Uno de los doctorados asistentes a la Conferencia de Wannsee era Roland Freisler, presidente del Tribunal del Pueblo, la máxima instancia. Todos los testimonios lo retratan como un canalla con toga, pero no faltan hoy quienes merodeen su Derecho penal de voluntad. Llenó más de un cementerio con sus sentencias de muerte, incluidos los jóvenes estudiantes antinazis de la Rosa Blanca, a quienes ordenó ejecutar con guillotina. No sé si su muerte fue un acto de justicia poética, pero algo hay. Ocurrió en 1945, en Berlín, durante el juicio a un miembro de la resistencia. Nada más empezar, Freisler ya emitió veredicto. Le espetó al acusado que su destino directo era “el infierno”. Y obtuvo esta respuesta: “Le permito ir delante”. Al poco, hubo un bombardeo y Freisler se fue al infierno.
En realidad, creo que ya había estado antes. Cuando imagino la más acabada representación del infierno pienso en aquella reunión de la mansión de Wannsee. La sesión de trabajo, dirigida por Reinhard Heydrich, jefe de la Policía Secreta del Estado (Gestapo), transcurrió con gran diligencia. Sacar adelante una sola vida es un proceso muy laborioso. Pero borrar millones de vidas puede ultimarse en un periquete. Wannsee es el infierno. Son criminales que han ido más allá del crimen conocido. Pero ellos nunca se verán así. Son eficientes funcionarios imperiales. Los más brillantes. Ahora escuchan embelesados.
También Hitler era un melómano. Incluso supervisaba personalmente el Festival de Bayreuth, el templo de Wagner. En Nietzsche contra Wagner, el filósofo establece un paralelismo entre la idolatría imperial y el ritmo wagneriano: “Instrumentos violentados con sarna ceremonial”.
Cierta cultura hizo y hace mucho daño como envoltorio de barbarie. Pero ni siquiera Wagner tuvo la culpa. Puedes escuchar La cabalgata de las valquirias una y otra vez y acabarás oyendo una parodia. Los nazis trataron de acallar la música de aquellos que odiaban. La Entartete Musik, la “música degenerada”. El jazz fue un enemigo a combatir. Llegaron a asesinar a miembros de la directiva del Hot Jazz francés. La degeneración estaba en los oídos del odio.

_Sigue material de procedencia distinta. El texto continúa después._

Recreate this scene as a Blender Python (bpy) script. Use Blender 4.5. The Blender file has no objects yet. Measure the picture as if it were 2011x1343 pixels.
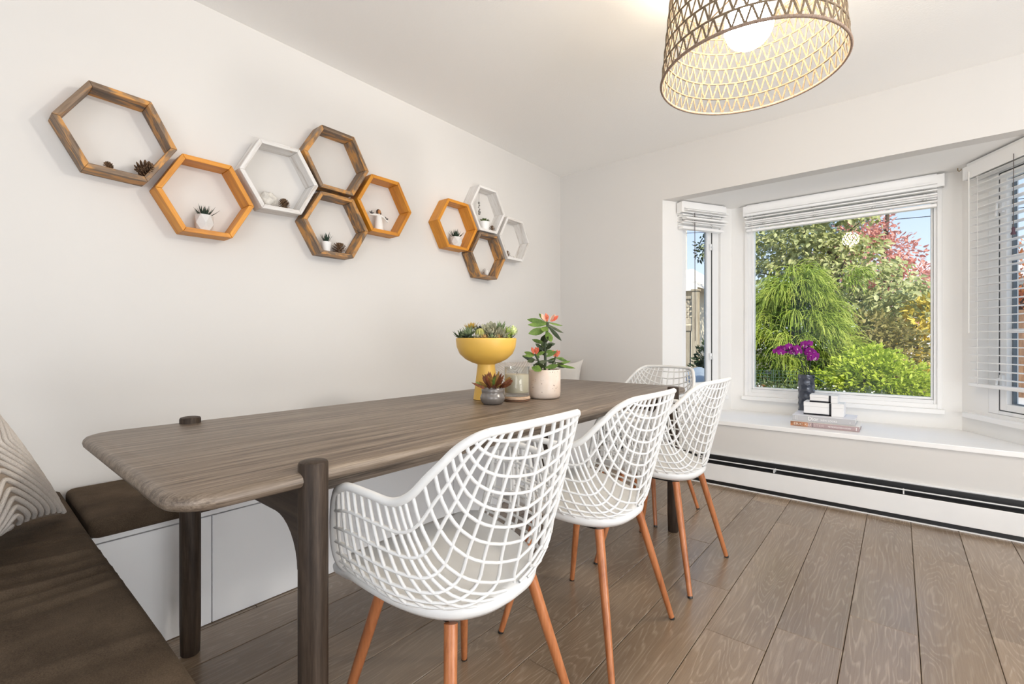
import bpy, math, random
import numpy as np
from mathutils import Matrix, Vector, Euler
random.seed(7)
RNG = np.random.default_rng(11)
SC = bpy.context.scene
COL = SC.collection
R = math.radians

# ------------------------------------------------------------------ camera
cam = bpy.data.cameras.new('camera')
cam.sensor_width = 36.0
cam.lens = 914.5 * 36.0 / 2011.0
cam.shift_y = 4.5 / 2011.0 * -1.0
cam.clip_start = 0.02
cam.clip_end = 300
camo = bpy.data.objects.new('camera', cam)
camo.location = (0, 0, 1.0)
camo.rotation_euler = (R(90), 0, R(39.673))
COL.objects.link(camo)
SC.camera = camo

# ------------------------------------------------------------------ world, sun, area lights, exposure
W = bpy.data.worlds.new('sky')
SC.world = W
W.use_nodes = True
wn = W.node_tree
wn.nodes.clear()
wo = wn.nodes.new('ShaderNodeOutputWorld')
wb = wn.nodes.new('ShaderNodeBackground')
wtc = wn.nodes.new('ShaderNodeTexCoord')
wsx = wn.nodes.new('ShaderNodeSeparateXYZ')
wr = wn.nodes.new('ShaderNodeValToRGB')
wr.color_ramp.elements[0].position = 0.0
wr.color_ramp.elements[0].color = (0.70, 0.78, 0.88, 1)
wr.color_ramp.elements[1].position = 0.75
wr.color_ramp.elements[1].color = (0.36, 0.54, 0.86, 1)
e_ = wr.color_ramp.elements.new(0.22)
e_.color = (0.46, 0.58, 0.75, 1)
wn.links.new(wtc.outputs['Generated'], wsx.inputs[0])
wn.links.new(wsx.outputs['Z'], wr.inputs[0])
wn.links.new(wr.outputs[0], wb.inputs['Color'])
wb.inputs['Strength'].default_value = 1.65
wn.links.new(wb.outputs[0], wo.inputs[0])

sun = bpy.data.lights.new('sun', 'SUN')
sun.energy = 6.5
sun.angle = R(0.7)
sun.color = (1.0, 0.93, 0.80)
suno = bpy.data.objects.new('sun', sun)
suno.rotation_euler = Vector((-0.62, 0.50, -0.60)).to_track_quat('-Z', 'Y').to_euler()
suno.location = (8, -6, 9)
COL.objects.link(suno)


def area(name, loc, aim, sx, sy, power, color):
    l = bpy.data.lights.new(name, 'AREA')
    l.shape = 'RECTANGLE'
    l.size = sx
    l.size_y = sy
    l.energy = power
    l.color = color
    o = bpy.data.objects.new(name, l)
    o.location = loc
    o.rotation_euler = (Vector(aim) - Vector(loc)).to_track_quat('-Z', 'Z').to_euler()
    COL.objects.link(o)
    return o


# fill lights added behind and right of the camera to brighten room and ceiling
area('rear_fill_light', (1.55, -2.62, 1.15), (0.2, 2.0, 1.35), 1.7, 2.1, 40, (1.0, 0.985, 0.965))
area('side_fill_light', (2.30, 0.6, 0.75), (0.9, 1.0, 2.7), 3.0, 1.4, 98, (1.0, 0.985, 0.965))

# spot added out of frame to brighten the shelf wall and cast hexagon shadows
sp = bpy.data.lights.new('added_key_spot', 'SPOT')
sp.energy = 165
sp.spot_size = R(74)
sp.spot_blend = 1.0
sp.shadow_soft_size = .13
sp.color = (1.0, .95, .88)
spo = bpy.data.objects.new('added_key_spot', sp)
spo.location = (1.6, 2.3, 2.36)
spo.rotation_euler = (Vector((-2.3, 1.05, 1.45)) - Vector((1.6, 2.3, 2.36))).to_track_quat('-Z', 'Y').to_euler()
COL.objects.link(spo)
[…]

Odiaban la música de aquello que odiaban. La música negra, la música gypsy. Por eso persiguieron con saña a los compositores de la vanguardia dodecafónica. No había una raza dodecafónica. Pero muchos de los compositores y músicos de vanguardia eran judíos.
Tengo una relación obsesiva con ciertas piezas. Arnold Schönberg compuso en pocos días La noche transfigurada (Verklärte Nacht). Lo hizo enamorado, en 1902, y a partir de un poema de Richard Dehmel. Música y poema conservan hoy un erotismo enigmático. El sexteto de cuerdas se abre paso con música desnuda y la pulsión del pecado original: la libertad. Cuando llegó la peste, Schönberg salvó la vida en el exilio. El círculo genial de sus amigos dodecafónicos sería masacrado.
Pienso en la noche de Wannsee. Pienso en los “instrumentos violentados con sarna ceremonial”. Pienso en la noche de la humanidad. Es la hora de oír La noche transfigurada. Una vez. Otra vez. Y otra vez. Ya empezaremos el día con Paul Gonsalves al saxo.